11.09.2018

One of the major appealing features for me of mirrorless cameras is the ability to set a 1:1 aspect ratio and see it, without clutter, in the evf.


Many of us spent years operating square aspect ratio, medium format cameras. It's always a delight for me to find that feature in a new camera; the ability to see and take photographs in the square. It's one of the things I didn't like about recent generations of Sony A7 series cameras; the technology was there but the Sony engineers didn't seem to understand that adding the 1:1 aspect ratio was important to many photographers.

How many photographers? Hmmmm. I'm not sure Tony Northrup has done an authoritative study on that parameter yet but I can guarantee that the group who feels very positively about square crops has at least one avid member....

The 26 megapixels of the Fuji sensor adds a bit more information to the square frame. The shot above is from a Panasonic G9. It's a good time to be a square shooter. Or a shooter of squares.

As to the image: Diagonals, depth, color contrast and nice sky; who could ask for more?

(well, it would have been even better with a beautiful model in the closer foreground. Next time).

8 comments:

Anonymous said...

Kirk

Lovely picture. Was this taken with the 15panasonic or the 12-100 Olympus?

Jay

Kirk Tuck said...

Hi Jay, Neither. It was taken with the Sigma 30mm f1.4 contemporary lens. the DC DN. Nice lens. I need to use it more often.

Anonymous said...

Beutiful images. Very nice. I've got to wonder if the local municipality suggests the building colors to be used.

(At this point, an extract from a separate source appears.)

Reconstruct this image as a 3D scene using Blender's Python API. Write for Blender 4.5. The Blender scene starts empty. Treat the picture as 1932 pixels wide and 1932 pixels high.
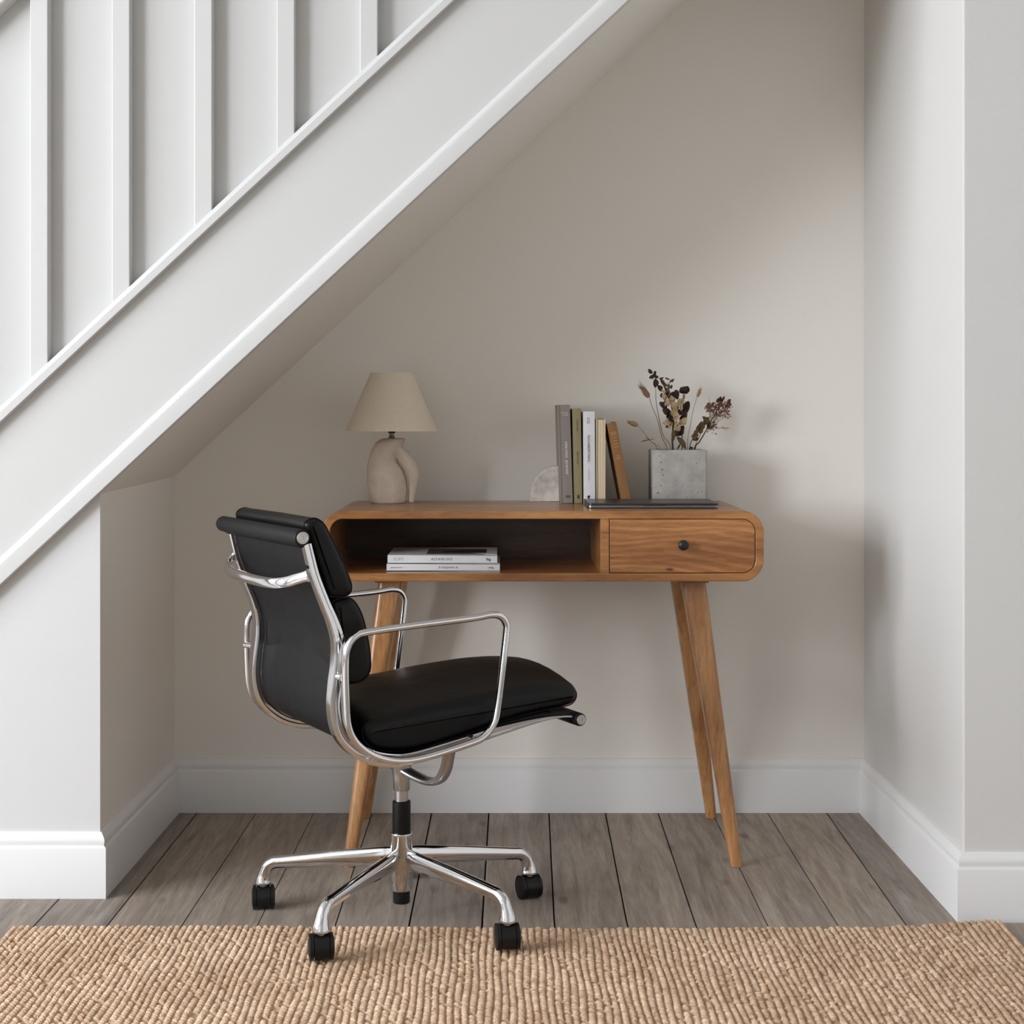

I've become pesky about perspective sometimes. I have a shift-adaptor for my u4/3 camera, and stick a wide APSC lens on it, prefering to have archtectural images "corrected" as I shoot live, before post. Now this set-up has become mostly obsolete, as the same can be accomplished in post, or sometimes as in-camera jpegs for semi-casual shooting. For dramatic skyscraper/city images, perspective can be left as is. Though for smaller sructures, images seem to be easier on the eyes when corrected. Lens field curature plays a role here also. Of course this is a generalized observation; it all depends on what the artist intends. My 2c.

Paul

Eric Rose said...

I'm very much a "square" dude. I don't know what it is but square images just seem so much tighter compositionally.

Longviewer said...

Another reason the K-1 has not stayed out of my next-cam yearnings. Nothing I need but so many things I would truly enjoy! Yes the Lumix GX7.ii does this well, and the K-50 easily crops to 1:1 in camera. Curse you marketers, and Ricoh..and my weakness.

Anonymous said...

The Sonys do have a 6x4 grid overlay that you can call up, giving you lines for the central 4x4 grid. You are correct that there is the 'clutter' of two side strips of image to ignore. However, I am very used to 4x5 with cropping overlays on the ground glass in the studio, and 35mm rangefinders with 1:1 magnification and both eyes open, so that the frame floats in a much wider field of view. (Great for sports like soccer.) So I've learned to ignore the side strips and to use them to confirm the best composition. I do appreciate your wish for a true 1:1 frame in the finder, but for me the Sony 6x4 grid works very well, and gives me the ability to shift the crop left and right in post.

Lee

John F. Opie said...

Hmmm...if someone would just make a square sensor for m4/3 lenses, the world would be perfect. Full utilization of image circle, just like 6x6 of yore...

Okay, maybe not perfect, but getting there.

Patrick Corrigan said...

Actually, I'd like to see multiple aspect ratios, including square, 4x5, 5x7, etc. At the very least I'd like to see grid overlays for multiple aspect ratios. None of this would be especially hard to do and should not add to the cost of the camera, other than perhaps a few additional programming hours.